The head of Hi-Caliber Horse Rescue previously worked for the county’s animal services, but because of that conflict of interest, San Diego authorities asked the Los Angeles Society for the Prevention of Cruelty to Animals to do an investigation.

That investigation found nothing wrong with Hi-Caliber, but that did not stop a growing chorus of critics who believe the horse rescue should be shut down.

The tough talking leader, Michelle Knutilla, however, remained adamant that she is not going anywhere.

The Valley Center horse rescue billed itself as “the nation’s most active horse rescue.” Last year, it rescued 463 horses and rehabilitated hundreds of them which were then either placed with adoptive families or privately purchased.

Hi-Caliber recently came under fire for alleged animal cruelty – especially when it comes to euthanizing horses.
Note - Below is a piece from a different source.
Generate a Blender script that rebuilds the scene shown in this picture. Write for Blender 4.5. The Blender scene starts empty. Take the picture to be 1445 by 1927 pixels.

Last year, 81 of the rescued horses were euthanized. Twenty-eight of which were compassion pulls – horses already in grave and or critical condition.

Dr. Adrienne Moore is a veterinarian in Fallbrook and one of Knutilla’s most vocal critics. “We are not opposed to horses being put down that need to be put down. We are opposed to horses that are healthy being put down.”

Dr. Moore did concede that some horses at Hi-Caliber Horse Rescue do receive good care. “But others get shot without a vet even seeing them. That is all her discretion.”

“There is no animal cruelty here and this is all a witch hunt. Differently does not mean wrong,” Knutilla.

Additionally, Knutilla said that a veterinarian will determine if a horse needs to be put down. She euthanizes them herself using a 22-caliber rifle – which is legal in California and considered humane by the American Association of Equine Practitioners.

“A gun shot well placed is super humane – time and time again,” she said.

Knutilla is also facing allegations of financial fraud which she vehemently denied.

Hi-Caliber’s leader also said since her organization has come under attack, the amount of donations it receives has dropped precipitously – which means fewer resources to be able to rescue horses.